History of the Peloponnesian War

Thucydides

Thucydides. The history of the Peloponnesian War, Volume 1-2. Dale, Henry, translator. London: Heinemann and Henry G. Bohn, 1851-1852.

Now Hippocrates himself, with a force raised at home, was ready, when the time came, to take the field against the Boeotians; but Demosthenes he sent on before, with the forty ships mentioned, to Naupactus; that after raising in those quarters an army of Acamanians and the other allies, he might sail to Siphae, in expectation of its being betrayed to him: and the day had been fixed between them on which they were simultaneously to carry out these plans.

Accordingly, Demosthenes went to Naupactus, and finding $Aeniadae compelled by all the Acarnanians to join the Athenian confederacy, and having himself raised all the allies on that side, and marched first against Salynthius and the Agraeans, and reduced them to subjection, he proceeded to make his other preparations for going at the proper time to Siphae.

About the same part of the summer, when Brasidas, being on his march with one thousand seven hundred heavy-armed to the Thrace-ward countries, had come to Heraclea in Trachinia; and when, on his sending before him a messenger to his partisans in Pharsalus, and requesting them to conduct himself and his army through the country, there came to Melitia, in Achaia, Panaerus, Dorus, Hippolochidas, Torylaus, and Strophacus, who was proxenus to the Chalcidians; upon that he proceeded on his march, being conducted both by other Thessalians, and especially by Niconidas of Larissa, who was a friend of Perdiccas.

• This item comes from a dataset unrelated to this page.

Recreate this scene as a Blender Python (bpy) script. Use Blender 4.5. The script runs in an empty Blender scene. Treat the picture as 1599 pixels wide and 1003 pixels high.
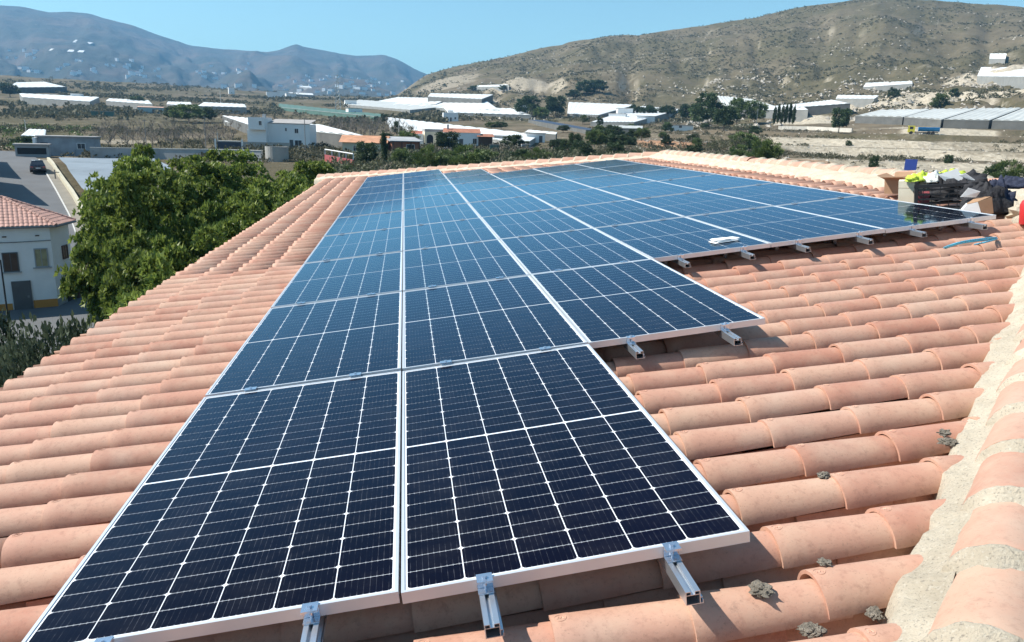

For on other grounds it was not easy to pass through Thessaly without an escort, and with an armed force, especially, to pass through a neighbour's country without having obtained his consent, was regarded with suspicion by all the Greeks alike. Besides, the great mass of the Thessalians had always been on friendly terms with Athens;

so that, had not Thessaly, by the constitution of their country, been under the dominion of a few individuals, rather than in the enjoyment of civil equality, he would never have made his way; since even as it was, another party, of contrary views to those who have been named, met him on his march on the river Enipeus, and tried to stop him, telling him that he did wrong in advancing without the national consent.